Con esta reflexión, el Papa quiere orientar la mirada de nuestra vocación hacia el fundamento espiritual de la misma para que reconozcamos lo que hemos recibido por gracia de Dios y por la libre respuesta personal. Ciertamente, en la vida cristiana y, por tanto en la vida consagrada, todo es gracia y don de Dios, pero esto exige que cada uno los agraciados estemos muy atentos para ofrecerle la acogida generosa y la respuesta amorosa que Él espera.

A pesar de nuestras múltiples limitaciones personales, comunitarias y sociales, para Dios seguimos siendo muy importantes. Por lo tanto, junto con la alegría de haber sido y de ser llamados en cada instante de la vida, hemos de renovar nuestra confianza y nuestra adhesión incondicional a Dios para que, a través de nuestra pobreza y pequeñez, siga haciendo maravillas a favor de tantos hermanos necesitados. Solamente Él puede suscitar vida, esperanza y amor en el mundo, pero para ello tenemos que dejarle actuar en nuestra pobreza y tenemos que seguir confiando en el cumplimiento de sus promesas.

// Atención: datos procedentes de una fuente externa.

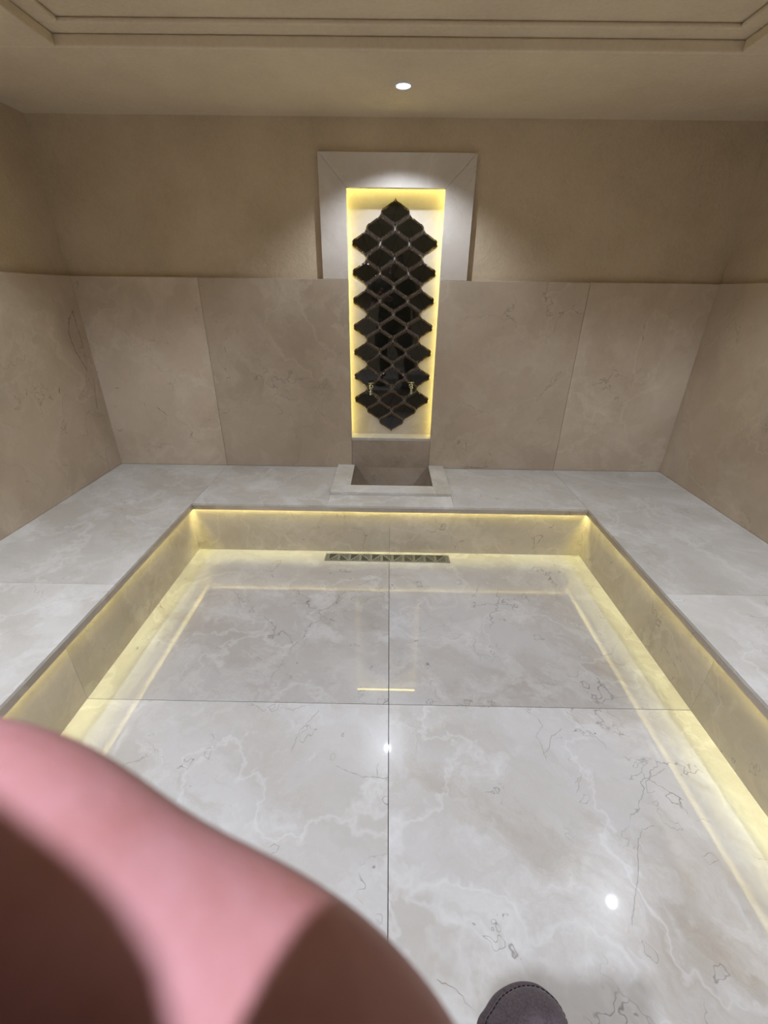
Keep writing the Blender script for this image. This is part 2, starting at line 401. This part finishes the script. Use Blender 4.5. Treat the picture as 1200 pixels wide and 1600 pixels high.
def tile(bm, x, z):
    k0, k1 = .965, .80
    def ring(k, y): return [bm.verts.new((x+px*pw*k, y, z+pz*ph*k)) for px, pz in OUT]
    def ringi(k, y):                                       # inner face: follows the outline at an even distance
        r = []
        n = len(OUT)
        for i in range(n):
            a = Vector((OUT[i-1][0]*pw, OUT[i-1][1]*ph)); b = Vector((OUT[i][0]*pw, OUT[i][1]*ph)); c = Vector((OUT[(i+1) % n][0]*pw, OUT[(i+1) % n][1]*ph))
            d = (c-a).normalized(); nn = Vector((-d.y, d.x))
            if i == 0 or abs(b.x) < 1e-6: nn = Vector((0, 1 if b.y > 0 else -1))*1.9
            ix, iz = b.x*.97-nn.x*k, b.y*.97-nn.y*k
            r.append([ix, iz, (ix*(1 if OUT[i][0] >= 0 else -1) > .0005) and abs(OUT[i][0]) > 1e-6])
        zt_ = max(q_[1] for q_ in r if q_[2]); zb_ = min(q_[1] for q_ in r if q_[2])
        out = []
        for (ix, iz, ok), (ox, oz) in zip(r, OUT):
            if not ok: ix, iz = 0., (zt_+.007 if oz > 0 else zb_-.007)
            out.append(bm.verts.new((x+ix, y, z+iz)))
        return out
    a = ring(k0, yb); b = ring(k0, yb-.0045); c = ringi(.0098, yb-.0095)
    n = len(OUT)
    for i in range(n):
        j = (i+1) % n
        bm.faces.new((a[i], a[j], b[j], b[i])).material_index = 1
        bm.faces.new((b[i], b[j], c[j], c[i])).material_index = 1
    u_ = []
    for v in c:
        if not u_ or (v.co-u_[-1].co).length > 1e-6: u_.append(v)
    while (u_[0].co-u_[-1].co).length < 1e-6: u_.pop()
    f = bm.faces.new([bm.verts.new(v.co) for v in u_]); f.material_index = 0
    return f
caps = []
for r_, cnt in enumerate(rows):
    z = cz0 - r_*ph/2
    for c_ in range(cnt):
        caps.append(tile(bm, cx + (c_-(cnt-1)/2)*pw, z))
for f in caps:                                             # every glass face sits at its own tiny tilt
    c = f.calc_center_median(); ax, az = random.uniform(-.012, .012), random.uniform(-.012, .012)
    for v in f.verts: v.co.y += (v.co.x-c.x)*ax + (v.co.z-c.z)*az
bmesh.ops.recalc_face_normals(bm, faces=bm.faces)
mp_ = newmesh('mirror_tile_panel', bm, [M['mirror'], M['bevel']])
tag(mp_, 'tall pointed panel of dark mirror tiles with bright edges inside the lit niche', 'wall decoration')

# ---------------------------------------------------------------- taps
def tap(x, z, label):
    t = empty('tap', (x, ND-.01, z)); tag(t, label, 'tap', 'pair of taps in the niche')
    bm = bmesh.new()
    lathe(bm, [(.017, 0), (.018, .004), (.012, .008), (.0095, .012), (.0095, .052), (.011, .055), (.011, .064), (.006, .067)], axis='y', n=24)
    newmesh('body', bm, M['chrome'], t, smooth=True)
    bm = bmesh.new()
    tube(bm, [(0, -.045, -.004), (0, -.052, -.018), (0, -.058, -.034), (0, -.059, -.046)], [.0085, .0085, .0078, .0085], 16)
    newmesh('spout', bm, M['chrome'], t, smooth=True)
    bm = bmesh.new()
    lathe(bm, [(.005, .006), (.005, .026), (.008, .028), (.008, .034), (.003, .037)], c=(0, -.045, 0), n=16)
    tube(bm, [(-.019, -.045, .031), (-.012, -.045, .031), (.012, -.045, .031), (.019, -.045, .031)], [.0035, .003, .003, .0035], 10)
    tube(bm, [(0, -.064, .031), (0, -.026, .031)], .003, 10)
    newmesh('handle', bm, M['chrome'], t, smooth=True)
    return t
tap(-.082*S, (1-.392)*S, 'left of two small dark chrome taps on the mirror tiles')
tap(.104*S, (1-.386)*S, 'right of two small dark chrome taps on the mirror tiles')

# ---------------------------------------------------------------- floor drain
dr = empty('floor_drain', (.006*S, 1.548*S, .0005)); tag(dr, 'long narrow patterned steel floor drain at the foot of the back riser', 'drain')
hw, hd = .262*S, .0275*S
hy0, hy1 = -hd, hd
bm = bmesh.new()
fr = .006
box(bm, -hw, hy0, 0, hw, hy0+fr, .004); box(bm, -hw, hy1-fr, 0, hw, hy1, .004)
box(bm, -hw, hy0+fr, 0, -hw+fr*2, hy1-fr, .004); box(bm, hw-fr*2, hy0+fr, 0, hw, hy1-fr, .004)
newmesh('frame', bm, M['steel'], dr)
bm = bmesh.new(); box(bm, -hw+.008, hy0+.004, .0002, hw-.008, hy1-.004, .0012)
newmesh('channel', bm, M['darksteel'], dr)
bm = bmesh.new(); ncell = 11; x0 = -hw+.02; cwid = (2*hw-.04)/ncell; ya, yb2 = hy0+fr, hy1-fr; HH = yb2-ya
for i in range(ncell+1):
    xx = x0+i*cwid; box(bm, xx-.006, ya, .001, xx+.006, yb2, .0042)
for i in range(ncell):
    a = x0+i*cwid+.006; b = x0+(i+1)*cwid-.006; up = i % 2 == 0
    n = 8                                                   # diagonal bar
    p0, p1 = ((a, ya), (b, yb2)) if up else ((a, yb2), (b, ya))
    dx, dy = p1[0]-p0[0], p1[1]-p0[1]; L = math.hypot(dx, dy); nx, ny = -dy/L*.004, dx/L*.004
    vs = [(p0[0]+nx, p0[1]+ny), (p0[0]-nx, p0[1]-ny), (p1[0]-nx, p1[1]-ny), (p1[0]+nx, p1[1]+ny)]
    lo = [bm.verts.new((x, y, .001)) for x, y in vs]; hi = [bm.verts.new((x, y, .0042)) for x, y in vs]
    fs = [bm.faces.new(hi)] + [bm.faces.new((lo[k], lo[(k+1) % 4], hi[(k+1) % 4], hi[k])) for k in range(4)]
    bmesh.ops.recalc_face_normals(bm, faces=fs)
    for k in range(1, 5):                                   # fine bars standing on the diagonal
        xx = a+(b-a)*(.25+.17*k); yy = ya + dy*((xx-a)/(b-a)) if up else yb2 - HH*((xx-a)/(b-a))
        if up: box(bm, xx-.0022, ya, .001, xx+.0022, yy, .0040)
        else: box(bm, xx-.0022, yy, .001, xx+.0022, yb2, .0040)
newmesh('grate', bm, M['steel'], dr)

# ---------------------------------------------------------------- recessed lamps
def downlight(x, y, label, z=CZ, watts=LAMP_W):
    t = empty('recessed_lamp', (x, y, z)); tag(t, label, 'ceiling lamp', 'recessed ceiling lamps')
    bm = bmesh.new(); lathe(bm, [(.040, 0.), (.040, -.003), (.037, -.005), (.033, -.0045), (.031, -.001), (.031, 0.)], n=48, cap=False)
    newmesh('trim_ring', bm, M['white_metal'], t, smooth=True)
    bm = bmesh.new(); lathe(bm, [(.0312, -.0008), (.0312, -.0022), (.02, -.003), (.004, -.0034)], n=48)
    newmesh('lens', bm, M['lampglow'], t, smooth=True)
    ld = bpy.data.lights.new('lamp_light', 'SPOT'); ld.energy = watts; ld.color = LAMP_COL
    ld.spot_size = radians(122); ld.spot_blend = .5; ld.shadow_soft_size = .012
    lo = bpy.data.objects.new('lamp_light', ld); COL.objects.link(lo); lo.parent = t; lo.location = (0, 0, -.024)
    return t
downlight(.030*S, 1.769*S, 'small round white recessed lamp in the ceiling above the niche', watts=15.)
downlight(1.095*S, 1.013*S, 'recessed lamp over the right-hand bench')
downlight(-1.085*S, 1.013*S, 'recessed lamp over the left-hand bench')
downlight(1.095*S, .22*S, 'added unseen recessed lamp over the right-hand bench beside the viewer')  # added out of view to light the near end of the room
downlight(-1.085*S, .22*S, 'added unseen recessed lamp over the left-hand bench beside the viewer')  # added out of view, set forward so the finger's near side stays dark
downlight(-.30, -.25, 'added unseen lamp in the tray above the viewer, lighting the finger', z=CZ+R1+R2, watts=56.)  # added out of view to put the bright patch on the finger

# ---------------------------------------------------------------- the larger single veins of the stone (thin inlaid ribbons, measured off the slabs)
M['vein'] = plain('brown_vein', (.20, .15, .10), rough=.5, noise=.5)
M['pale_vein'] = plain('grey_vein', (.34, .30, .25), rough=.4, noise=.5)
def vein(parent, axis, value, lines, mat, width=.0022):
    """lines: lists of (a, b) on the plane  axis = value;  the other two coordinates in x, y, z order"""
    bm = bmesh.new(); sl = slab_layer(bm)
    for ln in lines:
        pts = []
        for (a0, b0), (a1, b1) in zip(ln, ln[1:]):
            d = math.hypot(a1-a0, b1-b0); n = max(2, int(d/.008))
            for i in range(n):
                t = i/n; pts.append((a0+(a1-a0)*t+random.gauss(0, .0016), b0+(b1-b0)*t+random.gauss(0, .0016)))
        pts.append(ln[-1]); L = []; R = []
        for i, p in enumerate(pts):
            q0 = pts[max(0, i-1)]; q1 = pts[min(len(pts)-1, i+1)]; dx, dy = q1[0]-q0[0], q1[1]-q0[1]; l = math.hypot(dx, dy) or 1
            w_ = width*random.uniform(.25, 1.)*(.35 if i in (0, len(pts)-1) else 1)*.5
            for lst, sg in ((L, 1), (R, -1)):
                a, b = p[0]-dy/l*w_*sg, p[1]+dx/l*w_*sg
                lst.append(bm.verts.new({0: (value, a, b), 1: (a, value, b), 2: (a, b, value)}[axis]))
        for i in range(len(pts)-1): bm.faces.new((L[i], L[i+1], R[i+1], R[i]))
    return newmesh('vein', bm, mat, parent, loc=-parent.location)
def on(u, v, axis, value):                                # where the sight line of a photo point meets a wall or floor plane
    d = (u-600)/FPX*Rt - (v-800)/FPX*Up + Fw; p = EYE + d*((value-EYE[axis])/d[axis])
    return tuple(p[i] for i in range(3) if i != axis)
def L_(axis, value, *pts): return [on(u, v, axis, value) for u, v in pts]
obs_ = {o.name: o for o in COL.objects}
e_ = .0004
vein(obs_['wall_left'], 0, XL+e_, [L_(0, XL+e_, (113, 485), (108, 500), (107, 520), (116, 545), (126, 562), (137, 580)),
     L_(0, XL+e_, (113, 485), (118, 503), (124, 520), (131, 545)), L_(0, XL+e_, (146, 590), (149, 618), (152, 640)),
     L_(0, XL+e_, (41, 606), (42, 618)), L_(0, XL+e_, (92, 604), (93, 616))], M['vein'], .006)
vein(obs_['wall_back'], 1, D-e_, [L_(1, D-e_, (224, 628), (229, 638)), L_(1, D-e_, (1007, 507), (1006, 514)), L_(1, D-e_, (1004, 524), (1005, 532)),
     L_(1, D-e_, (178, 605), (186, 607)), L_(1, D-e_, (245, 636), (262, 650)), L_(1, D-e_, (725, 730), (750, 731), (763, 729))], M['vein'], .005)
RY = PY+RS-e_
vein(bench, 1, RY, [L_(1, RY, (832, 860), (835, 850), (834, 840), (843, 836), (848, 838), (842, 846), (838, 850)), L_(1, RY, (857, 825), (864, 822), (866, 819))], M['vein'], .004)
RX = PR+RS-e_
F_ = e_
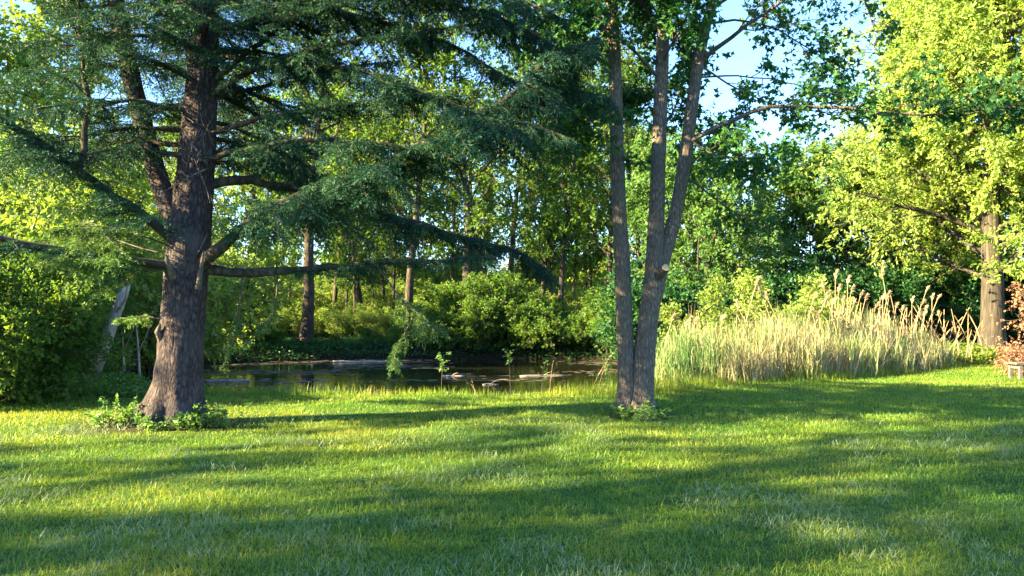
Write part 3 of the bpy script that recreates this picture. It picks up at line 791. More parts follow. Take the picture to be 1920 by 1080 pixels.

No basta detectar nuestros fallos para avanzar en la vida espiritual. Esto es importante y necesario pero, para que nuestra vida adquiera la alegría y el dinamismo que debe tener, ha de beber de las fuentes de la oración, de la meditación de la Palabra y de la participación en los sacramentos. Pero, aún cuidando estos aspectos, hemos de asumir que la conversión plena a Dios no se produce de la noche a la mañana.

El cambio interior, la transformación de nuestra vida, requiere tiempo pues es un proceso largo. La solución no está en hacer más oración o más oraciones. Se trata de entrar en el verdadero espíritu de la oración, es decir, de tomar conciencia de a quien oramos y cómo realizamos nuestra oración. En otras palabras, podríamos decir que se trata de nuestra disponibilidad para ser verdaderos amigos de Dios.

Cuando oramos guiados por el Espíritu Santo, entonces caemos en la cuenta de que somos muy valiosos para el Señor y para el mundo, pero que aún podemos serlo más, si descubrimos en cada instante la presencia de Dios que nos habita y que tiene el poder de llenar de sentido nuestra existencia, si le dejamos a El llevar las riendas de la misma.

Santa Teresa, al descubrirse habitada por Dios, afirma: “La (vida) de hasta aquí era mía; la que he vivido desde que empecé a declarar estas cosas de oración, es que vivía Dios en mí, a lo que me parecía; porque entiendo yo era imposible salir en tan poco tiempo de tan malas costumbres y obras. Sea el Señor alabado que me libró de mí” (V 23, 1).

El camino para liberarnos de nosotros mismos, de nuestras limitaciones, consiste en coger a Jesús en brazos como el anciano Simeón, en reconocerlo vivo y presente en lo más profundo del corazón. De este modo, estaremos en condiciones de adorarlo como el único Señor de nuestras vidas y depositar en Él nuestra confianza. Así podrá sustentar nuestra vida, darle una nueva orientación y llenarla de sentido a pesar de las dificultades.

Los cristianos y, con más razón, los cristianos consagrados hemos de contemplar el presente y vislumbrar el futuro, mirándolo con los ojos esperanzadores de Dios, que jamás deja de salvar y de realizar su obra, contando con nuestra pobreza. Para ello necesitamos seguir poniendo los medios para que toda nuestra vida se convierta en oración, es decir, en ocasión “para tratar de amistad con Dios”.

En cada celebración eucarística se realiza este milagro. El Hijo de Dios viene a nosotros, para compartir nuestra condición humana, para ser nuestro amigo, para alentar nuestra esperanza, para curar nuestras tristezas, para iluminar las oscuridades del camino y para permanecer en comunión con nosotros para siempre. Que María y José nos ayuden a descubrir y acoger a Jesucristo como el único Señor y Salvador de nuestras vidas.